Retro Readings
ABOUT RETRO READINGS
In our Retro Readings courses, students receive a “close reading” experience, the
hallmark of a liberal arts education. Faculty experts partner with honors students
from all colleges in a 75-minute, seminar-style discussion in which they view classic
works through a contemporary lens. Courses may focus on an author, an artist, a composer
or even a revolutionary idea.
Note: Honors College Retro Readings courses no longer require an application. Register as early as possible on UA Connect during your enrollment period to ensure you get a seat in these courses. When registering, register only for one hour of credit for a Retro Reading.
Ozarkers
Class will meet Thursdays, 2:00-3:15 p.m., Fall 2022
The Ozarks is a place often described by outsiders: hillbillies, moonshiners, regressive,
insular, and more. But how have Ozarkers thought about themselves over the years?
What are these assumptive descriptions really saying? And how is this region redefined
in the age of Walmart and Netflix? By joining classic texts from the Arkansas and
Missouri uplands (spanning folklore to science fiction) with healthy doses of history,
nature writing, and anthropology, students will explore how Ozarkers have been engaged
in meaning-making in this place during the American Century--and maybe help redefine
these old hills.
Professor Jared Phillips of International and Global Studies will lead this course. Visit the Ozarkers course web page for more information.
ten really bad emperors

Class will meet Mondays, 5:00-6:15 p.m., Fall 2022
They fiddled while their kingdoms burned. They imposed reigns of terror while building entire armies to guard them in the afterlife.

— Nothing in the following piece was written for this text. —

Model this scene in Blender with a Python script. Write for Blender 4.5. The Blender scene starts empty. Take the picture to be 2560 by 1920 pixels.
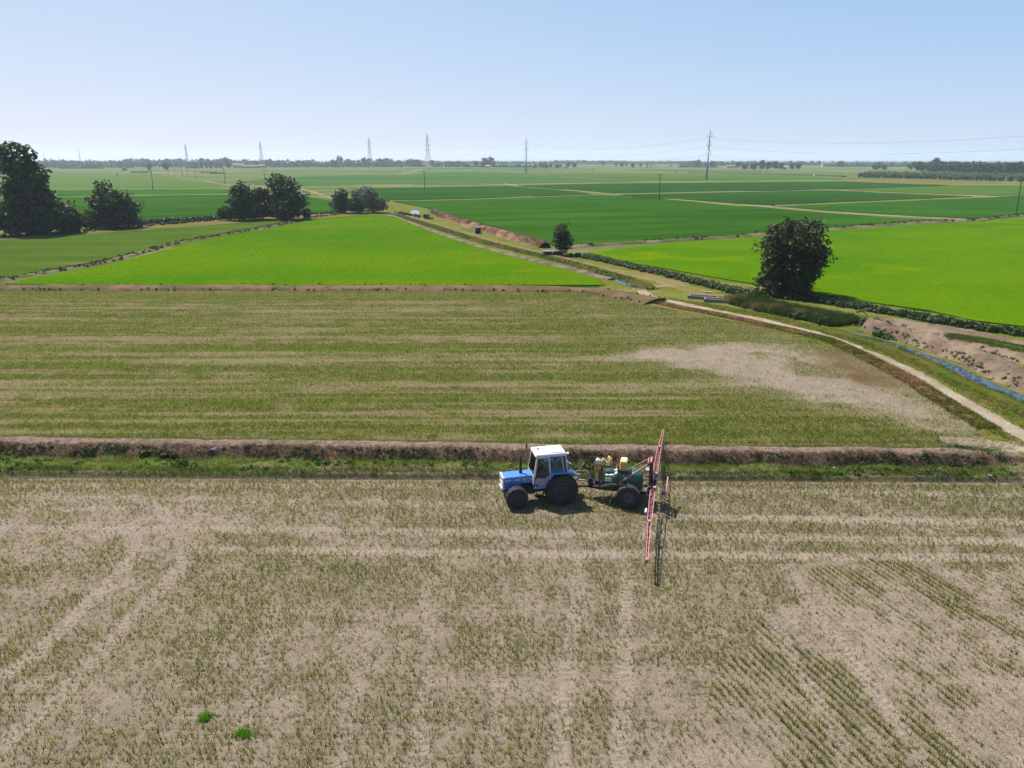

Their personal lives were so decadent that they have become bywords for depravity. Now 10 Really Bad Emperors will explore some of the most infamous rulers in history across time and space, from Roman Caesars and Muslim Caliphs, to Ottoman Sultans and Chinese Emperors.
Each week 12 honors students will examine a different bad emperor in-depth in a seminar
discussion with sources ranging across thousands of years of history and multiple
perspectives, from both those they oppressed and those who supported and even loved
them, to gain the fullest view of these emperors. We will consider the historiography
to understand how each emperor earned their reputation for “badness” both during and
after their reigns. And we will look at how deserved their reputations really are,
and how much may be propaganda and later legend. Through a comparative approach we
will grapple with how different cultures construct “badness” and why some themes are
universal across the bad emperors. Finally, we will examine the continuing lives of
the bad emperors and how they continue to be used as exemplars of “badness” throughout
history up to the present day, especially in comparison with modern bad “emperors.”